In the material below, find every line with "scene" and pull it out.
● ● ●
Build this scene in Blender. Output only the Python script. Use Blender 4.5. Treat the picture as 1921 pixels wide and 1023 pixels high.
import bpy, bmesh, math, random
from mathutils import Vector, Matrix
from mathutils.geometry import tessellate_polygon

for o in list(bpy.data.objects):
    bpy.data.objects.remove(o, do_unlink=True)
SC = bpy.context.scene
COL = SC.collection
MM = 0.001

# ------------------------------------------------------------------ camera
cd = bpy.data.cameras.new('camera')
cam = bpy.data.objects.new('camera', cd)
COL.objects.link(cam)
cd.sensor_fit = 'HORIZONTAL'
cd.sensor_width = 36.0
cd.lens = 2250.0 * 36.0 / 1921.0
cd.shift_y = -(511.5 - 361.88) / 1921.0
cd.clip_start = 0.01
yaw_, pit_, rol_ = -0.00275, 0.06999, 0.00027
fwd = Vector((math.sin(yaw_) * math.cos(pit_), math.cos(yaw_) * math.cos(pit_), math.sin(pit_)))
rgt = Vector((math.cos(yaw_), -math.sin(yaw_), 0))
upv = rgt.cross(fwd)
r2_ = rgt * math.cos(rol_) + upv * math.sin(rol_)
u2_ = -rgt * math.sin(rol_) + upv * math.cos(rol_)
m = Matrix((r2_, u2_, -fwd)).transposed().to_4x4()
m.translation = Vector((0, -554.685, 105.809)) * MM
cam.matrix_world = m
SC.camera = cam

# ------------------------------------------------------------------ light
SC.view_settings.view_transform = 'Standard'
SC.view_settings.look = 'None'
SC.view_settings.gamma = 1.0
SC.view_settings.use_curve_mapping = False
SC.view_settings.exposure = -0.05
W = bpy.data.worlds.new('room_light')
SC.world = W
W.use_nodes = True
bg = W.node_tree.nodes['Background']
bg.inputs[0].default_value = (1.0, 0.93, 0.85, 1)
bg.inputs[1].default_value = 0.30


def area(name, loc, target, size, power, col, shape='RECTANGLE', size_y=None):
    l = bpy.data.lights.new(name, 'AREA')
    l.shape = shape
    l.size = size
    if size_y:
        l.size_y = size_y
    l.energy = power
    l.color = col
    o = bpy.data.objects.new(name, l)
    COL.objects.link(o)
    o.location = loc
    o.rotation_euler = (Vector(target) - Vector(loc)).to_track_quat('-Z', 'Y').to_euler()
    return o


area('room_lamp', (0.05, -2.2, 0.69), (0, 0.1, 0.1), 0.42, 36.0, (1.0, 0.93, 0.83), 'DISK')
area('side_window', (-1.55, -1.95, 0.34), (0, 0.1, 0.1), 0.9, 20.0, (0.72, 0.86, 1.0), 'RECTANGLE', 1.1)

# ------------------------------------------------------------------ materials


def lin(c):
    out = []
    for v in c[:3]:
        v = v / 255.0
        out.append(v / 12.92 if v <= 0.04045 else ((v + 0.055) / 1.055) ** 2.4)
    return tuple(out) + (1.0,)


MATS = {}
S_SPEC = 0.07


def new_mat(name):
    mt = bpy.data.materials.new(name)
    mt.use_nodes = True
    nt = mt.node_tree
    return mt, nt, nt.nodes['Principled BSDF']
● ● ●
▸ RESPONSE FOR THIS EXERCISE
Build this scene in Blender. Output only the Python script. Use Blender 4.5. Treat the picture as 1921 pixels wide and 1023 pixels high.
SC = bpy.context.scene